セカンドライフ 

歳を重ねるのも悪くはない

三兄弟でお喋り

2010-09-13 | セカンドライフ
実家の兄から書類の整理が少しあるので印鑑証明を持って来るよう連絡が有った。
特に大事では無く、金額の少ない通帳や、40年前に父が母親にかけた簡易保険の
名義書き換えとの事。
僅かな物でも、「まあいっか」とは行かず、姉と2人で実家に行った。

通帳もクローズになっていては、日々の生活もし難く、少しづつ整理をして行きたい
との事。兄は老眼をかけながら、書類は慣れた様子でサッサとこなしている。
中身を全部見せて「まあ、こんなわけで分け前も勿論無く喧嘩も出来ないってわけだ。
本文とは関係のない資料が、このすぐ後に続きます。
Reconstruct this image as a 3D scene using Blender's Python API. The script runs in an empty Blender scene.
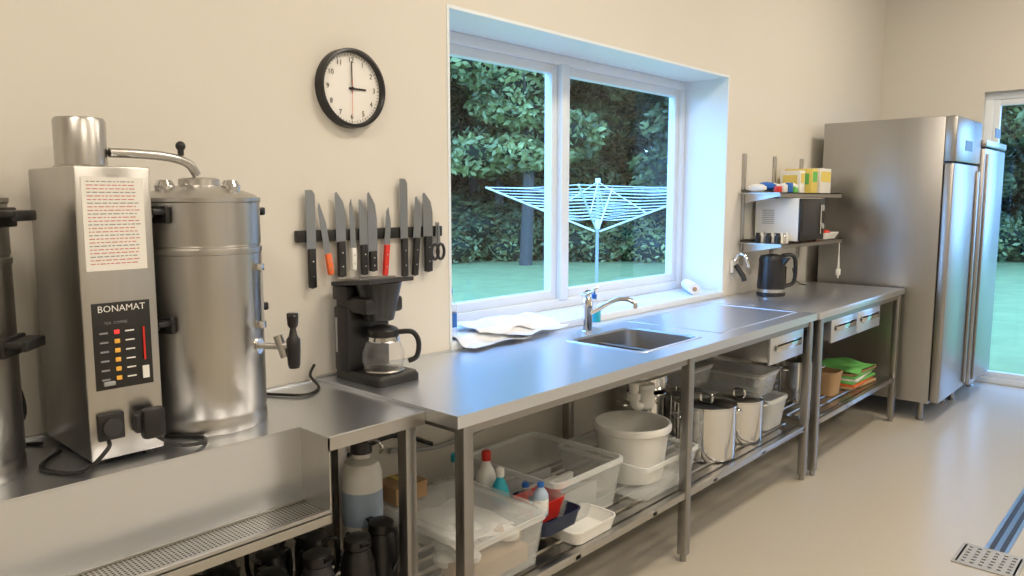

」
と妙な自信を見せている。

父の祭壇の前で大きなテーブルを囲み三兄弟で、昔懐かしい話をした。
父の直ぐ上の姉の写真が出て来た。
女学校の時の制服姿の写真だ、大正15年4月1日とあった。

セピア色の中の女性は、噂通りの整った美しい顔立ちをしている。
社会に出てからは少し細面てになったが、やはり整った面もちで、すぐ上の姉家族と、
遠慮がちに写真におさまっていた。

美しいのだが、一寸力の無い感じなので、聞いてみるとその後結婚をしたが、病いに
侵され離縁し実家に戻り亡くなったのだと・・・・。

美人薄命そのものか~残念だなー、一言でも話したかったなー。
可哀そうに、現代なら難無く命を救う事が出来たはずなのに・・・・・。
姉の分まで父は生きたのかもしれない。

こんなに兄弟で長くお喋りをする事も滅多にない、初めてだ。兄は大事が終わり、
書類も整理が付くのでホッとしたのか私達を笑わせてばかりいた。

「こうやってな、兄弟げんかしなくて済むのは、ひとえに親父が何も残さなかったお陰だ」
なんて偉そうに言いながら、皆で父の遺影を眺め大笑いをした。

四十九日になれば、お墓に納骨し又一息落着く事だろう。
本当は姉と、裏にある両親の部屋を掃除しようとエプロンと着替えを持って行ったのに
とうとう暗くなる迄お喋り座談会になってしまった。